Diane Keaton started the winning run when she collected Best Actress for Annie Hall, then Michael Caine and Dianne Wiest won Best Supporting Actor and Actress for Hannah And Her Sisters, the latter doubling her mantelpiece haul when she garnered the same accolade for Bullets Over Broadway.
Mira Sorvino collected her glittering prize for Mighty Aphrodite and, most recently, Penelope Cruz seduced the Best Supporting Actress category with her fiery-tempered theatrics in Vicky Cristina Barcelona.
Cate Blanchett is strongly tipped to join that illustrious list for her tour-de-force portrayal of a cuckolded wife in the emotionally wrought comedy drama, Blue Jasmine.
The statuesque Australian actress is in almost every frame of Allen's entertaining film, delivering his zinging dialogue with split-second timing and reducing herself to a blubbering wreck as her heroine's privileged life in New York crumbles to its foundations after her husband is arrested for his dodgy business dealings.
In fragmented flashbacks, we meet Jasmine (Blanchett) during happier times married to businessman Hal (Alec Baldwin).
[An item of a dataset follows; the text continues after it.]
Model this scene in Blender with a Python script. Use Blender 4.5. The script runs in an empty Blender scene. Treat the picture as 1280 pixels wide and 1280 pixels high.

She has little time for her sister Ginger (Sally Hawkins) or then-brother-in-law Augie (Andrew Dice Clay), who foolishly invest their lottery winnings in one of Hal's bogus property investment schemes.
When Hal's exposed as a crook, all of Jasmine's assets are seized and she is forced to head to San Francisco and move into divorcee Ginger's modest apartment.
The sister's new boyfriend Chili (Bobby Cannavale) and rival suitor Al (Louis C.K.) fails to impress snooty Jasmine, who is compelled to seek "menial work" as a secretary in the office of dentist Dr Flicker (Michael Stuhlbarg).
Then Jasmine meets a handsome diplomat called Dwight (Peter Sarsgaard), who has excellent prospects.
"It might be an inflated ego but I think I'd make a good congressman," he beams, heralding a turnaround in fortunes for the self-obsessed neurotic socialite.
Distinguished by Blanchett's raw and bleakly funny performance, Blue Jasmine is one of Allen's best films on US soil for some time.
Hawkins offers strong support as a sibling who has always lived in Jasmine's finely tailored shadow, aided and abetted by Cannavale, Sarsgaard and Louis C.K..
Allen's script is studded with pithy turns of phrase - "Never trust doctors, they put both my parents in early graves" - most of which are gifted to the leading lady as she expertly conveys her character's downfall at her own manicured hands.